Monday, 7th February 2011, 21:04 by evilmike
I'm not a big fan of paralysis. The fact that it is often (way to suddenly) fatal is bad, but what I mainly dislike about it is that it's unfun and uninteresting tactically. What I'm about to write here isn't specifically a 0.8 issue but this is the best place to post it.
To show why paralysis is flawed, one only needs to look through crawl's various means of immobilizing you or restricting your movement:
Hold (from throwing nets): interesting effect in that you can struggle free, act in a limited way, etc.
Mesmerize: Again, you can act but movement is restricted, with the interesting addition that the effect is broken by killing the source.
Slow: A bad thing to have (though not as bad in 0.8), can get you killed but there are ways of dealing with it
Confuse: Most actions are blocked, but you can cure it with potions.
Sleep: You lose all control, but wake up easily. This gives you a chance to react and not be put to sleep again, and isn't a death sentence.
Petrify (not a monster spell, but could be interesting as one): Slows before paralyzing, gives damage resistance while paralyzed - less deadly than para but more importantly gives a reaction time before the bad part kicks in.
All of these are interesting effects because you can adapt to them. Of course, it is always better for you to not get hit in the first place, but the point is that if you do get hit, there is something you can do about it. This is one of the best features of crawl - outside of the very early game, there is usually some sort of tactical move you can do in a bad situation. Another important thing to note is that none of these effects remove control, except for sleep (in very short durations only) and confuse (on mummies and liches, which are special cases).
Paralysis on the other hand doesn't have nearly as much choice involved. You basically have two options: (a) load up on MR or put on stasis to avoid the effect entirely, or (b) get hit with it and hope you don't die. I think both of these are bad.
The problem with (a) is that it is that the player's goal is avoiding paralysis rather than coping with it or managing it. I can't think of any other effects in crawl that are like this - usually you'll want to avoid them, but there's always something you can do as a backup plan. (As a side note: this tactic of avoiding paralysis is actually pretty effective, - there are a few foils (zot traps, giant eyeballs, wasps if you don't have rpois) but in general you can avoid dying to paralysis if you prepare for it. In other words, I'm not arguing here that paralysis is too deadly, although it could very well be).

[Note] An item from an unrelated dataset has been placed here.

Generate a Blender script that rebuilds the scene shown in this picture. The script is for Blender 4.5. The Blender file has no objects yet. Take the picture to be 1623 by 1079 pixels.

The problem with (b) is that all you can really do is hope. You completely lose control of your character and are subjected entirely to the whims of the rng. You can't even see what's going on, really. The issue here is part tactical, but it is also very much psychological. Players (including myself) do not like being taken out of the game like this. Even being able to just see yourself immobilized there while enemies move and attack you would be an improvement (right now you just get paralyzed and are hit with message spam). Once you get paralyzed, it's a crapshoot. Will it be a long duration or a short one? Will you survive? And so on.
Regarding this I can think of three improvements to paralysis: the first would be letting the player see what's happening. This wouldn't even begin to address the major issues with the effect, but it at least would remove part of the psychological "oops, you're dead now" sting that it has.
The second improvement would be a shorter duration that has very little (or even no) random variation. The reasoning here is that if you know paralysis always lasts for (say) three turns, you are able to adapt to the effect itself. You can put yourself in a position where you believe you can survive that duration, and will hopefully be able to manage it without having to load up on MR like people do now.
The third improvement would be to prevent chain paralysis entirely by giving the player immunity for one turn after coming out of it. This one is more trivial (gameplay-wise) than the other two suggestions I have, and probably less controversial, but it would make a big difference.
What I'm suggesting would make paralysis less deadly, but the point is just to make it interesting. Even with the suggestions I've made it's a flawed concept - the best would be to just replace all instances of it with more interesting status effects (the game already has a bunch of them, and there are plenty of ideas for more).